Jul 16th, 2010 at 5:49 pm
James Horvath Says
Hey Mike,
Just wanted to say I installed 2.0.38 zip and the 6.x-1.0-rc2 module on my Drupal 6 install. Along side Mollom and recaptcha. Great bit of kit, and I hope to be making a donation and providing feedback soon.
Note about the Drupal install. I have found that the BadBeh zip file creates a directory and a subdirectory that doesn’t seem to be the correct context. Not sure if it is version specific but Drupal complained of missing files/directories until I moved some things around.

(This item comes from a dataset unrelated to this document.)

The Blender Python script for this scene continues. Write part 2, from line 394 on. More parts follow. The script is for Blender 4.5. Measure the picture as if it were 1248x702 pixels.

The zip is structured as such
/bad-behavior/bad-behavior
The Drupal module path is structured as such:
/modules/badbehavior
Installing the Drupal module and extracting the Zip will yield a structure as follows:
/modules/badbehavior/bad-behavior/bad-behavior
I have found that you need to move all files in the last directory (/modules/badbehavior/bad-behavior/bad-behavior)
banned.inc.php
blackhole.inc.php
blacklist.inc.php
common_tests.inc.php
core.inc.php
functions.inc.php
google.inc.php
housekeeping.inc.php
index.html
konqueror.inc.php
lynx.inc.php
movabletype.inc.php
mozilla.inc.php
msie.inc.php
msnbot.inc.php
opera.inc.php
post.inc.php
responses.inc.php
safari.inc.php
screener.inc.php
trackback.inc.php
version.inc.php
whitelist.inc.php
back into (/modules/badbehavior/bad-behavior/) skipping overwrite of index.html etc.
So in a nutshell, the last(or bottom level) directory appears to be errant. Hope that helps someone out.
Cheers and thanks,
James Horvath
Jul 20th, 2010 at 5:23 pm
Michael Hampton Says
James, thanks for letting me know about Drupal. When you’re doing the installation there you only need to keep the innermost bad-behavior directory from the zip file, and drop THAT into Drupal’s Bad Behavior module folder.
Jul 20th, 2010 at 5:25 pm
Chris Says
Hi Michael
We are seeing our institutional search engine Funnelback blocked by BB 2.0.38. It identifies itself as “Mozilla/5.0 RPT-HTTPClient/0.3-3E” but does not send the “Accept” header, so receives the support key “17566707″.
I’ve whitelisted our Funnelback server’s IP address for now, and we are talking to Funnelback’s developers about this, but I thought you should know.